At the time, the Thames River Basin had seen some of its greatest rainfall in decades, and by early January, the flow in some parts of the river was the highest it had been since 1947.

But the radio voice added that it would be “impossible to attribute this particular event [floods in southern England] to past emissions of greenhouse gases,” said Allen in a commentary published in Nature shortly thereafter.

In 2003, that was the predominant view in the scientific community: While climate change surely has a significant effect on the weather, there was no way to determine its exact influence on any individual event. There are just too many other factors affecting the weather, including all sorts of natural climate variations.

But Allen wasn’t so sure.

“At the time, everybody was saying, ‘Well, you can’t attribute a single event to climate change,'” he said in an interview with E&E News. “And this prompted me to ask, ‘Why not?'”

So he drafted his commentary as the floodwaters inched closer to his kitchen door. He wrote that it might not always be impossible to attribute extreme weather events to climate change—just “simply impossible at present, given our current state of understanding of the climate system.” And if researchers were ever able to make that breakthrough, he mused, the science could potentially influence the public’s ability to blame greenhouse gas emitters for the damages caused by climate-related events.

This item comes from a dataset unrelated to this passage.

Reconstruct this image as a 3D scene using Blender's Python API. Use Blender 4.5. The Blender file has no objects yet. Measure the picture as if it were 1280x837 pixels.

His hunch held true. Nearly 15 years later, extreme event attribution not only is possible, but is one of the most rapidly expanding subfields of climate science.

“The public stance of the scientific community about individual event attribution in the year 2000 is that it’s not something that science does,” said Noah Diffenbaugh, a Stanford University climate scientist and attribution expert. “And so to go from that to now, that you’ll find a paper every week … that’s why we say there’s been an explosion of research. It’s gone from zero to 60, basically.”

Over the last few years, dozens of studies have investigated the influence of climate change on events ranging from the Russian heat wave of 2010 to the California drought, evaluating the extent to which global warming has made them more severe or more likely to occur.

The Bulletin of the American Meteorological Society now issues a special report each year assessing the impact of climate change on the previous year’s extreme events. Interest in the field has grown so much that the National Academy of Sciences released an in-depth report last year evaluating the current state of the science and providing recommendations for its improvement.